Homeowner David Holman spent thousands installing the aluminium entrance because he wanted to feel more secure.

He had to replace the normal five-bar gate at his Little Cider Mill Barn property so spent big giving his home a new look with the 6ft gates which boast a "high quality" wood grain effect, WalesOnline report.

But locals in Croesyceiliog, Monmouthshire, soon objected and now planning officials have ordered for them to be torn down.

Officials ruled the style does not "reflect the rural character of the area".

Mr Holman, 53, moved to the barn in 2019 to enjoy a quiet life in the country with his partner and three dogs.

He told planners that he later installed the security barriers in a "knee jerk reaction" after he was confronted by a stranger outside his home in March 2021.

Mr Holman said the man shouted: "You don't like people like people looking into your property do you?" or "pulling up on the communal drive?"

He said he was then verbally abused by the stranger before he called police and was advised to increase security at the countryside home.

Mr Holman added: "We were totally unaware that planning would be needed as the gates were within the boundary of our property. The gates that we chose we thought would be the best fit and were able to be installed the fastest."

Mr Holman was given three months to remove the gates in June last year following the planning decision by Monmouthshire County Council.

He then launched an appeal to Planning and Environment Decisions Wales which has now been rejected by inspectors.

Planning inspector Janine Townsley said protecting the rural setting of the roadside was more important than Mr Holman's security measures.

The report said: "Matters such as neighbour disputes and references to the police do not fall to be considered by me as part of my assessment of the planning merits of the scheme before me.

"Whilst I have taken into account the appellant's desire for additional security at his home, this consideration does not outweigh the harm caused to the character and appearance of the rural setting by the driveway gates which have been installed."

Mr Holman put forward additional information as part of the appeal - but it was not published by planners due to data protection.

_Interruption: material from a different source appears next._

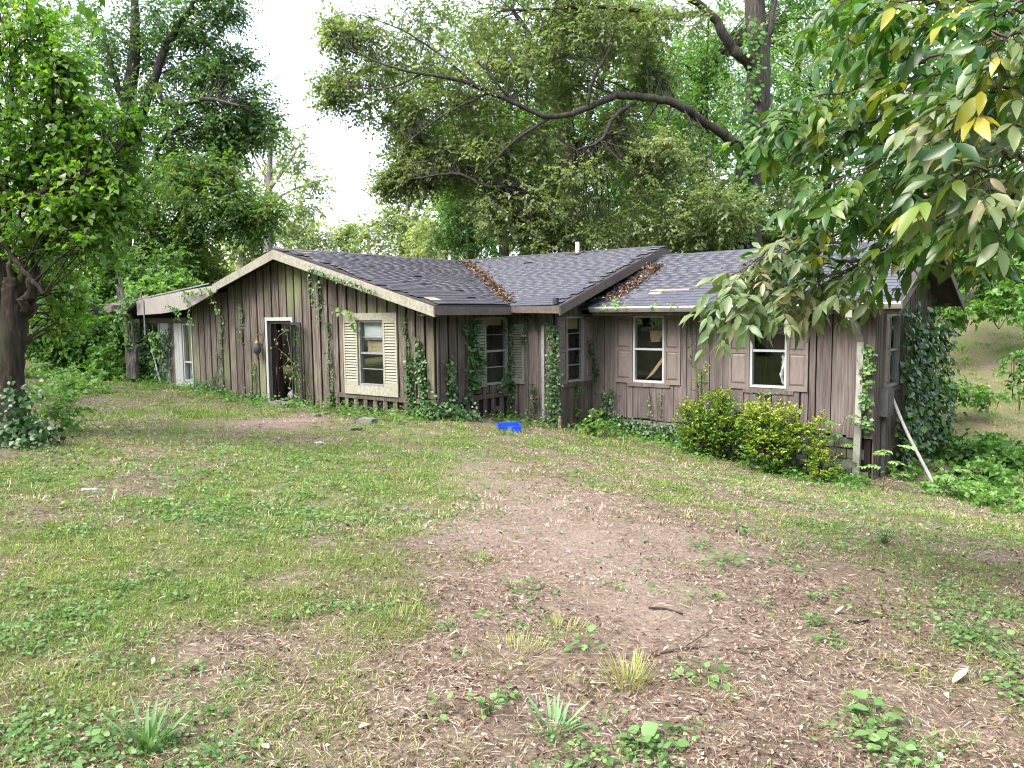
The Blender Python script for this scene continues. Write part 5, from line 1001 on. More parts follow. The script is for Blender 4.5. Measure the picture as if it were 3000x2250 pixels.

In her report, Ms Townsley accepted the house had retained the appearance of a barn after its "sensitive conversion."

She said: "I accept that the appellant has chosen high quality gates, however, the design of the gates are clearly domestic in style and their height and style does not reflect the rural character of the area.

"I appreciate that appeal site is in residential use, however the dwelling retains a barn like appearance.

"The gates are adjacent to the highway at a point where they are in clear public view in a setting which is rural in character and they fail to respect the historical value of the appeal site by introducing a means of enclosure which conflicts visually with the setting."